FCPA: Questions and answers

22 September 2011
Last week’s webinar Foreign Corrupt Practices Act: Your Company’s Future on the Line, encouraged a lot of discussion and resulted in several interesting questions from attendees for presenter and FCPA expert Roy McDonald. Here are some of the highlights, as well as Roy’s answers:

Q. How far down the chain does third party liability go?  What about second- and third-tier business intermediaries who may work directly for the third party?

A. I don't think there is any limit on how far down the chain third party liability may go, so long as all of the elements are met.  Of course, the further down the chain you go, I think it would be harder to meet some of those elements and for the government to argue that the company in question knew or should have known what was going on.  At the same time, however, I don't think the government would take a company off the hook because they more cleverly or elaborately paid bribes through the use of multiple intermediaries.  As a result, I think there remains some risk for companies no matter how far down the chain you go.

Q. What export compliance training programs would you recommend?

A. The best compliance training programs –including export compliance, as well as FCPA/anti-corruption compliance—are those that are tailored to the company and its particular circumstances and needs.  The government wants to see programs that are thoughtfully put in place, taking into consideration the specific operations, locations, and audience (e.g., making sure sales people in China are provided training in the native language and addressing the types of risks those sales people may face), as opposed to "off the shelf" programs that may have limited relationship to the particular circumstances of the entity in question.  The best training programs are often conducted in-person by people with sufficient expertise/experience and involve significant interaction with the audience. 

Q. What is the continued applicability of the FCPA in light of the UK Anti-Bribery Law for an organization with operations in both the UK and the USA?  Are there provisions of the FCPA that are MORE strict than the UK Anti-Bribery Law?

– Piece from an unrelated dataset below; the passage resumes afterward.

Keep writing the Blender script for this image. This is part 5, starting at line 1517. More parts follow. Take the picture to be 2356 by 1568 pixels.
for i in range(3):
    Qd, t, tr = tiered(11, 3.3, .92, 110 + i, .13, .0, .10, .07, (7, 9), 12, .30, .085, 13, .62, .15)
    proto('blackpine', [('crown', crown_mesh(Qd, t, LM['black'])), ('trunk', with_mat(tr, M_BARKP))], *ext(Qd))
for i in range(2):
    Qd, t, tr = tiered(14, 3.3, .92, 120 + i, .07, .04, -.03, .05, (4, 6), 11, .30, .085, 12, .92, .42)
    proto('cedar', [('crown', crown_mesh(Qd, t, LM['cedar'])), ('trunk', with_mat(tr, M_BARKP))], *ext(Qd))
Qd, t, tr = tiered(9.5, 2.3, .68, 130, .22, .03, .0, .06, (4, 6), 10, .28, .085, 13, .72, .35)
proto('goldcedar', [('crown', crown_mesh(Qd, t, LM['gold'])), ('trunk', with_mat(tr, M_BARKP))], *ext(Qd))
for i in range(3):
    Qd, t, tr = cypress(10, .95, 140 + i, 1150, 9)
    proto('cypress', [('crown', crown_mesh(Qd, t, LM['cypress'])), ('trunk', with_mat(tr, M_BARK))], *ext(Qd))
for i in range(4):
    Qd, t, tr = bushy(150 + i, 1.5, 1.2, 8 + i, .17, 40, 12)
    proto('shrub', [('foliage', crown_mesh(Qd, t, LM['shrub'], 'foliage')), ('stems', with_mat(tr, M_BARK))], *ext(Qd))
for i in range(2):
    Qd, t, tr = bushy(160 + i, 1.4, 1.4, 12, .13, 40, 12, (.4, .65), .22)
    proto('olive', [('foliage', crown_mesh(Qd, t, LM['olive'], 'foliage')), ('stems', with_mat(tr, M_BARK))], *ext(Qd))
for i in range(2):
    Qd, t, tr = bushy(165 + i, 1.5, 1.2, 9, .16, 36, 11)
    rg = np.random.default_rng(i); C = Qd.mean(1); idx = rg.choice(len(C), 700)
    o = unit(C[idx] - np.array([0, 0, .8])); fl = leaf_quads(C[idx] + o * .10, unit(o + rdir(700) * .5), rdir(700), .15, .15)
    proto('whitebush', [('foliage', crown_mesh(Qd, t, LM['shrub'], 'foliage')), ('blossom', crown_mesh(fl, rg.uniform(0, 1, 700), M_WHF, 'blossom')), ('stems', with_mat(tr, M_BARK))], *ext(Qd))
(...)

A. You are correct in implying that, generally speaking, the UK Bribery Act is in many ways a stricter version of the US FCPA.  For example, the UK Bribery Act covers receipt of bribes, commercial bribery, failure by a company to prevent bribery, and does not have a stated facilitating payments exception.  However, there is not specific books and records provision in the UK Bribery Act.  Also, the fact that the UK Bribery Act has an "adequate procedures defense" written into the statute, whereas the FCPA does not have such a defense, could perhaps be considered an element in which the FCPA is stricter (although, in enforcing the FCPA, the US government would typically look at whether a company has sufficient procedures in place).

Even though the language of the UK Bribery Act appears stricter than the language of the FCPA, a company with ties to the US still has to be compliant with the FCPA, and in that sense, the FCPA is still applicable.  Indeed, when considering the way the FCPA has been enforced by the US government (and beyond just the statutory language), the UK Bribery Act is not necessarily much more strict.  Moreover, the US is still far and away the most advanced in enforcement of such law, at least historically (we shall see how much resources the UK government will put behind enforcement of the UK Bribery Act and how such enforcement will proceed).

Q. Are there any obligations for companies to train their employees or third-party contractors on their obligations under the FCPA?

A. While there is no language in the FCPA statute itself expressly requiring training, having an anti-corruption training program has been, and continues to be, considered one of the hallmarks to being FCPA compliant.  Among other things, the US Federal Sentencing Guidelines for Organizations identifies effective training as a key component that could allow companies to mitigate sentences. The overall effectiveness of a FCPA compliance program, including training, is one of the factors that the Department of Justice reviews in determining whether or not to charge a company.  Further, when the US government prosecutes and/or settles FCPA actions with companies, it practically always requires that the companies put in place an effective training program.